Vallee’s film “has its shortcomings,” Scott says. “There is too much montage in the middle and too much voice-over at the end, and maybe not quite enough detail about some of Cheryl’s relationships. ... But you wouldn’t want a movie that celebrates imperfection, improvisation and the importance of mistakes to be slick or seamless.”
New York magazine’s David Edelstein calls “Wild” a “smart, shapely film.” Working from “a deft script” and making use of an “extraordinary” soundtrack, Vallee “weaves Strayed’s wrenching memories through shots of her trudging … and trudging … and trudging.” As the film intercuts between Strayed’s journey and her flashbacks, “The fragmentation is remarkably fluid. The pieces are all of a piece.”
Meanwhile, “Witherspoon’s edginess makes her easy — and fun — to read; her face registers every bump on the path” and “captures the feeling of Strayed’s prose, which can seem a mite self-centered but is always processing.”
The [Newark] Star Ledger’s Stephen Witty declares “Wild” a “fine film, made with poetry and intelligence.” For that, he says, “some credit has to go to Jean-Marc Vallee and screenwriter Nick Hornby. … [T]o their credit, neither man gets in the way of this woman’s story.”

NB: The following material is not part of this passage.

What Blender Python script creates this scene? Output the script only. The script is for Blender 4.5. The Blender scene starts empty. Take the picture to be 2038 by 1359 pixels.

Witherspoon, meanwhile, “owns this movie in a way she hasn’t since ‘Walk the Line.’ … [T]he real bravery comes from her playing a woman who makes mistakes (and instead of dwelling on them, learns from them). The real nakedness is when she shows us Cheryl’s selfishness, impatience, self-destructiveness — all those things that don’t necessarily make up a Hollywood heroine but do make up a real person.”